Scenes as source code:
------------
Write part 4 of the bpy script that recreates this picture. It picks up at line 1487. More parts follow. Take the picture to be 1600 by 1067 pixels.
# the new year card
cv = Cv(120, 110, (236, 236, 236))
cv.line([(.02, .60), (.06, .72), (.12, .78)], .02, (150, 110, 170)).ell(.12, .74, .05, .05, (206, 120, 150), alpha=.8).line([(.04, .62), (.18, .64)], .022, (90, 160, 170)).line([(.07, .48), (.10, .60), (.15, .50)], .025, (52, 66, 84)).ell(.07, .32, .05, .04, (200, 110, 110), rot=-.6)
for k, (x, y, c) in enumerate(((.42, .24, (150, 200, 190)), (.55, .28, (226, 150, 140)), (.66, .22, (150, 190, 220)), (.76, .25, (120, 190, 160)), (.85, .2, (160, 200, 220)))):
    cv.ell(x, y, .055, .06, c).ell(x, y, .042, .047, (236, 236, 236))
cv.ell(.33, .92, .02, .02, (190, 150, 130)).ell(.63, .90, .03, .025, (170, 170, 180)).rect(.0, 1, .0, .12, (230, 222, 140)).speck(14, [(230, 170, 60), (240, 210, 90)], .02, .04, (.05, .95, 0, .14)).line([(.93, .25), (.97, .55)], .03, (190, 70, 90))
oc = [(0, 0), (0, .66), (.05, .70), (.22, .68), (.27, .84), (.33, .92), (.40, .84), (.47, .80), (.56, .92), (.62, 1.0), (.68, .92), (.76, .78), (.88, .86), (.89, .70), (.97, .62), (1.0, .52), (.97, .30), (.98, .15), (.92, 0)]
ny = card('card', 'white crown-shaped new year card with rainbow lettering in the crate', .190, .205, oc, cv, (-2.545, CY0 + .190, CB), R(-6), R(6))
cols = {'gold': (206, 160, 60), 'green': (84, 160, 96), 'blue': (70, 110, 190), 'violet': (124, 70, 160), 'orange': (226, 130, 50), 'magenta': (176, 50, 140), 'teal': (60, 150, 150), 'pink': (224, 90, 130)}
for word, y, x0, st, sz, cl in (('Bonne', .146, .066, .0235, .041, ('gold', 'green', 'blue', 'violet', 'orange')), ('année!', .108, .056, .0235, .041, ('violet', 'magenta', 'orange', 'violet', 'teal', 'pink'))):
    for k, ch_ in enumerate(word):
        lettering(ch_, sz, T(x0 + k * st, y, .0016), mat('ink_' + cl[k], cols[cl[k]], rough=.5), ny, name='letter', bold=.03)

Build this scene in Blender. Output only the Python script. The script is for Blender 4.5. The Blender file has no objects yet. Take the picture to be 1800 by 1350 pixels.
------------
* WRITTEN TASK
Extract all of the data above without altering anything.

* RESPONSE TO THE EXERCISE
Write part 4 of the bpy script that recreates this picture. It picks up at line 1487. More parts follow. Take the picture to be 1600 by 1067 pixels.
# the new year card
cv = Cv(120, 110, (236, 236, 236))
cv.line([(.02, .60), (.06, .72), (.12, .78)], .02, (150, 110, 170)).ell(.12, .74, .05, .05, (206, 120, 150), alpha=.8).line([(.04, .62), (.18, .64)], .022, (90, 160, 170)).line([(.07, .48), (.10, .60), (.15, .50)], .025, (52, 66, 84)).ell(.07, .32, .05, .04, (200, 110, 110), rot=-.6)
for k, (x, y, c) in enumerate(((.42, .24, (150, 200, 190)), (.55, .28, (226, 150, 140)), (.66, .22, (150, 190, 220)), (.76, .25, (120, 190, 160)), (.85, .2, (160, 200, 220)))):
    cv.ell(x, y, .055, .06, c).ell(x, y, .042, .047, (236, 236, 236))
cv.ell(.33, .92, .02, .02, (190, 150, 130)).ell(.63, .90, .03, .025, (170, 170, 180)).rect(.0, 1, .0, .12, (230, 222, 140)).speck(14, [(230, 170, 60), (240, 210, 90)], .02, .04, (.05, .95, 0, .14)).line([(.93, .25), (.97, .55)], .03, (190, 70, 90))
oc = [(0, 0), (0, .66), (.05, .70), (.22, .68), (.27, .84), (.33, .92), (.40, .84), (.47, .80), (.56, .92), (.62, 1.0), (.68, .92), (.76, .78), (.88, .86), (.89, .70), (.97, .62), (1.0, .52), (.97, .30), (.98, .15), (.92, 0)]
ny = card('card', 'white crown-shaped new year card with rainbow lettering in the crate', .190, .205, oc, cv, (-2.545, CY0 + .190, CB), R(-6), R(6))
cols = {'gold': (206, 160, 60), 'green': (84, 160, 96), 'blue': (70, 110, 190), 'violet': (124, 70, 160), 'orange': (226, 130, 50), 'magenta': (176, 50, 140), 'teal': (60, 150, 150), 'pink': (224, 90, 130)}
for word, y, x0, st, sz, cl in (('Bonne', .146, .066, .0235, .041, ('gold', 'green', 'blue', 'violet', 'orange')), ('année!', .108, .056, .0235, .041, ('violet', 'magenta', 'orange', 'violet', 'teal', 'pink'))):
    for k, ch_ in enumerate(word):
        lettering(ch_, sz, T(x0 + k * st, y, .0016), mat('ink_' + cl[k], cols[cl[k]], rough=.5), ny, name='letter', bold=.03)

Build this scene in Blender. Output only the Python script. The script is for Blender 4.5. The Blender file has no objects yet. Take the picture to be 1800 by 1350 pixels.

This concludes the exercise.